Matt Taibbi: Right. Exactly. And so the problem usually is that when they do these things, when they do these collaborations, and we saw behind the scenes how they work a lot in the Twitter files, when the news story comes out, they’re usually described in some term like the independent research outfit Media Matters, or the nonprofit. There was a story that came up the same day in the Washington Post working with CCDH that called them the nonprofit Center for Countering Digital Hate. They were ashamed to do that, in this case, among other things, because-
Walter Kirn: Because it’s three days before an election, and the subject of the piece is not just one or two or three, but dozens of subjects, all of whom might play a part in the election. Yeah, I think they might have to have a proviso about why they chose this at this moment.
Matt Taibbi: Yeah, and so they can’t quite say the non-denominational or the independent.
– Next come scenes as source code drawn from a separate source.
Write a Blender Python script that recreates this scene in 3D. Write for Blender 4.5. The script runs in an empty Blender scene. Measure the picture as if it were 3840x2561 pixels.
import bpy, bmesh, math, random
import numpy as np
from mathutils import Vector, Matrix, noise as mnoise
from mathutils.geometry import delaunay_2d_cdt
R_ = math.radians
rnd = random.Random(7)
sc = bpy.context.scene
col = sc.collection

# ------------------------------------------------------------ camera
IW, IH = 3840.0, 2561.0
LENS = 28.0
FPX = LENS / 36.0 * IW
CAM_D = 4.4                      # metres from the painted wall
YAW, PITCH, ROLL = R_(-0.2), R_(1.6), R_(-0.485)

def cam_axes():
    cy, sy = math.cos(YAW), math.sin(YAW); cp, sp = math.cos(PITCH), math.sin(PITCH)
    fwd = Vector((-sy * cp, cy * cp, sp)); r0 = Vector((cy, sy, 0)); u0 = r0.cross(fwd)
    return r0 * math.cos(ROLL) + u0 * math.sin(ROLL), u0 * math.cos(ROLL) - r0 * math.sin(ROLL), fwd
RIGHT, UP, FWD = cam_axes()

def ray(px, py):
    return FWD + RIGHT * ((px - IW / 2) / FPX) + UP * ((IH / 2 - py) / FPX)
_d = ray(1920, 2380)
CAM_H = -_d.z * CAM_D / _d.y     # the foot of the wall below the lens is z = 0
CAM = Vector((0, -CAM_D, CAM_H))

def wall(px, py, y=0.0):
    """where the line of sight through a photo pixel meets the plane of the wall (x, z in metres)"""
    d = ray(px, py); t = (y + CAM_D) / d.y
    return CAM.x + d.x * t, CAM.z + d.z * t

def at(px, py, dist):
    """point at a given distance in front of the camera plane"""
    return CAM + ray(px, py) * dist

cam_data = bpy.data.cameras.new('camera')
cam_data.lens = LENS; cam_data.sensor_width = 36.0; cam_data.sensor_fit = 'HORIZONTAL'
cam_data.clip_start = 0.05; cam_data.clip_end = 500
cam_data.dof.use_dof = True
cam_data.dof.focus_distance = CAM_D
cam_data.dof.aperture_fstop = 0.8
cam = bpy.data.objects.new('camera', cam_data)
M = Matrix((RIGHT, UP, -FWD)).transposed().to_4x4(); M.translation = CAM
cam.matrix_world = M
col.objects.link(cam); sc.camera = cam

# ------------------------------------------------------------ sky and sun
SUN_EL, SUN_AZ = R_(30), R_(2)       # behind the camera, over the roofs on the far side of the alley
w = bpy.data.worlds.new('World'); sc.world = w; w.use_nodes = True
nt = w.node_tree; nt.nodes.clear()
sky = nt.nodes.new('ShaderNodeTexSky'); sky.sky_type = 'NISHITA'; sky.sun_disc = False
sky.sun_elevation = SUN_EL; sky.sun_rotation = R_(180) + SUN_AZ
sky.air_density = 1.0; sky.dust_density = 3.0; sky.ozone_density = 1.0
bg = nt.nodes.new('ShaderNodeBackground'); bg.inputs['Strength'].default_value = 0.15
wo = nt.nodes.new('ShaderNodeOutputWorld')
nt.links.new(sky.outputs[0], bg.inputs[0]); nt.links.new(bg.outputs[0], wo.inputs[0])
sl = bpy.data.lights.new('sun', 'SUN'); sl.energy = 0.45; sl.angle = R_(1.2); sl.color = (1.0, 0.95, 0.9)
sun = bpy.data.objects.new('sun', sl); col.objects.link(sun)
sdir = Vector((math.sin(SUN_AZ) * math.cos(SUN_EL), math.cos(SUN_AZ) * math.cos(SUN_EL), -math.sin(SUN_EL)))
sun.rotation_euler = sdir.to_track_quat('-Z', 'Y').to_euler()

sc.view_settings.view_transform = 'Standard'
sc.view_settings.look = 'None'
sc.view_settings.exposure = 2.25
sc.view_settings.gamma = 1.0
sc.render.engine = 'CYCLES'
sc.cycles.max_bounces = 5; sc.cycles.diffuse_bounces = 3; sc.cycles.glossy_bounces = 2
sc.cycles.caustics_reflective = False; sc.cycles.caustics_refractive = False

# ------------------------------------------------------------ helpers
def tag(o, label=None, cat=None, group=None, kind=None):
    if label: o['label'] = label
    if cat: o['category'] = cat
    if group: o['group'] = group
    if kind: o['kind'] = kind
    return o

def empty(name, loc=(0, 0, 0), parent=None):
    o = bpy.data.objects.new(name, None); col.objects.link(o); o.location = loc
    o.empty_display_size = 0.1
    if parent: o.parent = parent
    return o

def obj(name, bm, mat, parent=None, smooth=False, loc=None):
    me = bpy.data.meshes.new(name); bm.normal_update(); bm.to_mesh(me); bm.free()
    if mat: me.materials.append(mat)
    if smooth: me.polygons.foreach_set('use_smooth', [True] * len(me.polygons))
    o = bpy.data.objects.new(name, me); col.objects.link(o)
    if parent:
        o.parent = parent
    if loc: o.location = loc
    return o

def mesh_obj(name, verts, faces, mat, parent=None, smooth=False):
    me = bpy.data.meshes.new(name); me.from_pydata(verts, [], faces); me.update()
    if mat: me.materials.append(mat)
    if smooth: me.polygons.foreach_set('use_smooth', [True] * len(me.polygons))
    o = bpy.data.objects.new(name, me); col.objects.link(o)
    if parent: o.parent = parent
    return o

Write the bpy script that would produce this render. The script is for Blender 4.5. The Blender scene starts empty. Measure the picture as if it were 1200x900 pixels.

They had too much shame, which was interesting because the Washington Post doesn’t when they do this stuff, and The Times in the past hasn’t. This time, with this article, in this circumstance, they felt compelled to point out that this is an organization that has described itself in tax forms as being about countering conservative misinformation. That’s specifically what they do. That’s their official purpose. So The Times has to mention it. So what do they say? It’s an amazing paragraph. “While Media Matters is a progressive organization that regularly criticizes conservatives, reporters and academics frequently cite as a source on YouTube misinformation because it devotes significant resources to tracking the vast platform.” Walter, what’s your take on that as an excuse for doing the piece?
Walter Kirn: So I’ve noticed with The Times and like places, credentialing anything you do before you do it is incredibly important. And they said here, “Other people use this thing, so we will.” Okay? And the reason other people, academics particularly, that high caste profession, use it because it devotes significant resources. Well, what political organization doesn’t devote significant resources to its mission? What? How does that raise them above the common lot of propaganda shops?